Year one of operation has been a success! The old furnace consumed around 10 full cords per year ! The new unit between 4 or 5 cords !
This is my own opinion - mixing forced air and hydronic heat is not a good mix. It will be a lot more money but have you looked at a gasification boiler with storage. The Cadillac system would be a "Garn Jr" which incorporates simple and efficient gasification combustion system and heat storage all in one package. This is a video on the operation of a larger Garn but both the larger and the Garn Jr operate on the same principal.

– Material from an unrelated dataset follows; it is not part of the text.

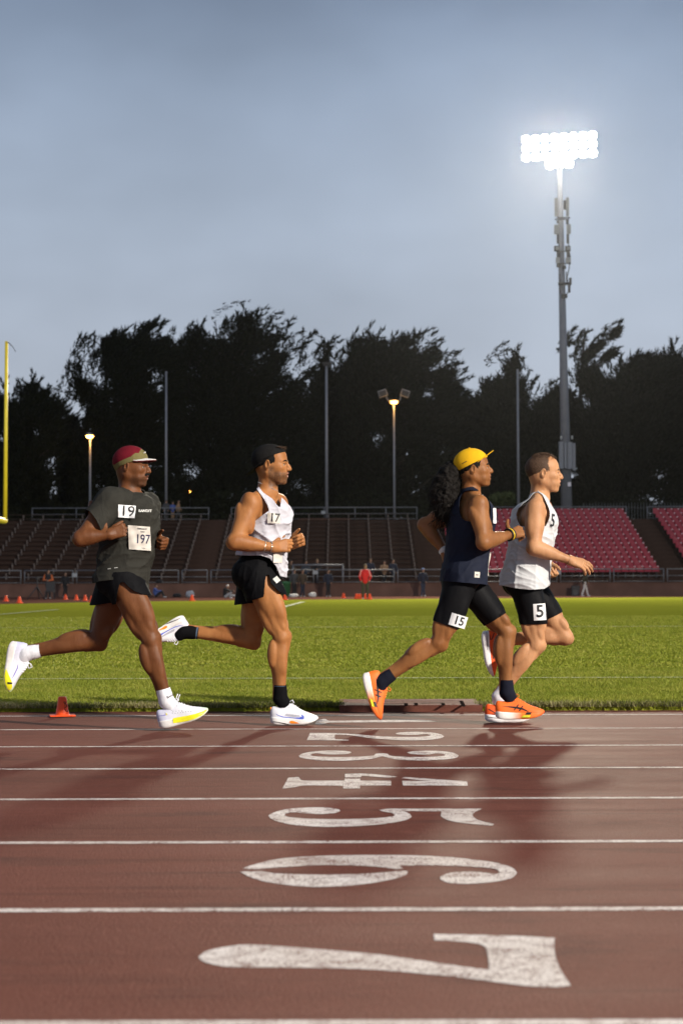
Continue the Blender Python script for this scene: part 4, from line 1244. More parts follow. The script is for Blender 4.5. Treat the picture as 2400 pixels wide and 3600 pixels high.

the problem i see with garns is if your heat delivery requires "hottish" water for forced air heat exchangers or even baseboard. those seem to spec a min supply temp of 140*F and performance falls as you approach that threshold. i know in the coldest/windy part of winter this year my system could not keep up well when the supply temp fell below ~155*. with the garn you would need to a) not let the whole tank fall below that mark OR b) wait for the whole thing to heat up before it could adequately satisfy the house load. if the boiler is seperate from storage you can pump hot water directly from the boiler to the load and then charge the storage after demand has been met. stratification also helps which i imagine is limited with the garn. that being said i know there is guys with garns that use air exchangers. low temp emitters like radiant floor i believe is where the garn really shines. some boilers may be just as simple and easy to run, but most do not have the firebox capicity that garn does. i wish my vedolux firebox was bigger. dont mean to hijack but we need more participation in the boiler section!